Ostatniego następcę świętego Piotra żegnało kilkadziesiąt osób. Na schodach bazyliki czekali na niego więźniowie, ubodzy, migranci i bezdomni. Każdy miał w rękach białą różę. To symbol pożegnania od osób, o które Franciszek szczególnie mocno się troszczył.
Trumnę z ciałem papieża po raz ostatni podniesiono do góry, potem wniesiono do świątyni. Dalsza część pogrzebu odbyła się już bez udziału wiernych oraz mediów. Wiadomo, iż trumna z jego ciałem została złożona do ziemnego grobu, w niszy w nawie bocznej pomiędzy Kaplicą Paulińską a Kaplicą Sforzów, w pobliżu ołtarza św.
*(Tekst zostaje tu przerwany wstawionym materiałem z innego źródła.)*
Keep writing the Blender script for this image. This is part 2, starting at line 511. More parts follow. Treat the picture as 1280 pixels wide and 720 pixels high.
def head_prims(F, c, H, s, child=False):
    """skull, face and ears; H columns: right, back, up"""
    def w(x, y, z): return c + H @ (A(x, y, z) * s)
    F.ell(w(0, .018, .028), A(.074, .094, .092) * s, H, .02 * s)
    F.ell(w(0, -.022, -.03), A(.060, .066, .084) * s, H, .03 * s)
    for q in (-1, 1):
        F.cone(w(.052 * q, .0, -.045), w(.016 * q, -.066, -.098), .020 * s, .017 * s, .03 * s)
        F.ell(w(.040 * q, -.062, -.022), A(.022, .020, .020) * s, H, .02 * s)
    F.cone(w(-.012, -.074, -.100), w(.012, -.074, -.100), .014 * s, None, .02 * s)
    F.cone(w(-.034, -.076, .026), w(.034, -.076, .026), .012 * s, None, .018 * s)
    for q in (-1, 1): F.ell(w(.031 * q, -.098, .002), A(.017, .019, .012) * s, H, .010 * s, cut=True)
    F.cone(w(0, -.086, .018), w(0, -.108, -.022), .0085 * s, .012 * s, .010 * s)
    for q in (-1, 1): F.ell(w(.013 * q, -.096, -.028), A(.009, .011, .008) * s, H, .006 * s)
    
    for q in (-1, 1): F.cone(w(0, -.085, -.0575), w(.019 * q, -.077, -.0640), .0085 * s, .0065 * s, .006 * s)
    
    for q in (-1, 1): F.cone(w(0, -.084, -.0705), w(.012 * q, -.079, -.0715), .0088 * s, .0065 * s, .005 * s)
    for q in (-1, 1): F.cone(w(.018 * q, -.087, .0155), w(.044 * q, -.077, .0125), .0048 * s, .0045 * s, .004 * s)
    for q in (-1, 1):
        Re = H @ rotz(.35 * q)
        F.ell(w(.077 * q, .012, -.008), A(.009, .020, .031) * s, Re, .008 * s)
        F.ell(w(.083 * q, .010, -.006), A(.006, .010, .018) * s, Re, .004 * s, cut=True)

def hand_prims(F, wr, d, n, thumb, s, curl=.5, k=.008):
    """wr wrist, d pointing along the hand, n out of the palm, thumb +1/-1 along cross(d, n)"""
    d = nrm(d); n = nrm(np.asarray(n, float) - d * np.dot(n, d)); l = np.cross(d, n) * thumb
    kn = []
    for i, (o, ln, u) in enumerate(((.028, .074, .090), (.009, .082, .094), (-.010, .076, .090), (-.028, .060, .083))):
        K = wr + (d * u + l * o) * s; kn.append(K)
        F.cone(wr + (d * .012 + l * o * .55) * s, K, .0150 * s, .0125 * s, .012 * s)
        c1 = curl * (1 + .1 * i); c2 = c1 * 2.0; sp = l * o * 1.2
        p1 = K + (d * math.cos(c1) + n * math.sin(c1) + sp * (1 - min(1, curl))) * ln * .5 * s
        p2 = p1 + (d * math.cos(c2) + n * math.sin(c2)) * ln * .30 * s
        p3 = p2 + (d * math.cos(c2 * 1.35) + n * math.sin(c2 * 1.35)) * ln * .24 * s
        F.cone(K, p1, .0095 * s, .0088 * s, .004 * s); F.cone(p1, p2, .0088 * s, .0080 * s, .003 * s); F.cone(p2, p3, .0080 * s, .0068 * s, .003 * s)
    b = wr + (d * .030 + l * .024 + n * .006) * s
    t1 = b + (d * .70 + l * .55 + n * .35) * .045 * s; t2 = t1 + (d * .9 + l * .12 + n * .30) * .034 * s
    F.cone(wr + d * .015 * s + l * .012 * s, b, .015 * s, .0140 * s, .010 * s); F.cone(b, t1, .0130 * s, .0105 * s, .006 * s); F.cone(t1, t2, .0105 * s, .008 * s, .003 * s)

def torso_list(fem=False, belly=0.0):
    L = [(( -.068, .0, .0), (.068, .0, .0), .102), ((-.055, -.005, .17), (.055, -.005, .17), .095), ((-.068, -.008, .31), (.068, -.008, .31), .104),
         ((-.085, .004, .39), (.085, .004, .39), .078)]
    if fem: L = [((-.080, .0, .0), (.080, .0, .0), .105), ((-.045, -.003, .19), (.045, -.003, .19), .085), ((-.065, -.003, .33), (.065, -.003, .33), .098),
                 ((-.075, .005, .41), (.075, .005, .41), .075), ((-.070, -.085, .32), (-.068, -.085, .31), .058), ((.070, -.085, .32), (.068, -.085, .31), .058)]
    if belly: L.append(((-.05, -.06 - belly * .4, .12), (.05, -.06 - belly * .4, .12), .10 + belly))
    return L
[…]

Franciszka.
Odbyły się też ostatnie formalności. Drewniana trumna papieża została opieczętowana, poświęcona, sporządzono akt poświadczający pochówek. Kościelni dostojnicy podpisali dokumenty i ceremonia została zakończona.
Franciszek miał włoskie korzenie
Zgodnie z wolą papieża, jego grób ma bardzo prostą formę. To marmurowa płyta z napisem "Franciscus". Jak wyjaśnił kard. Rolandas Makrickas, archiprezbiter koadiutor Bazyliki Najświętszej Maryi Panny Większej, nagrobek powstał z "liguryjskiego kamienia, pochodzącego z ziemi dziadków Franciszka".
Papież miał włoskie korzenie. Pradziadek Franciszka, Vincenzo Sivori w XIX wieku wyemigrował z Włoch do Argentyny, gdzie założył rodzinę, a jego wnuczką była Regina Maria Sivori – matka Jorge Bergoglio.
Nad grobem umieszczona jest replika papieskiego krzyża pektoralnego. To ozdobny krzyż, jaki noszą najwyżsi kościelni dostojnicy.
Na razie grób papieża nie jest dostępny dla zwiedzających. Bazylika otworzy swoje podwoje w niedzielę 27 kwietnia.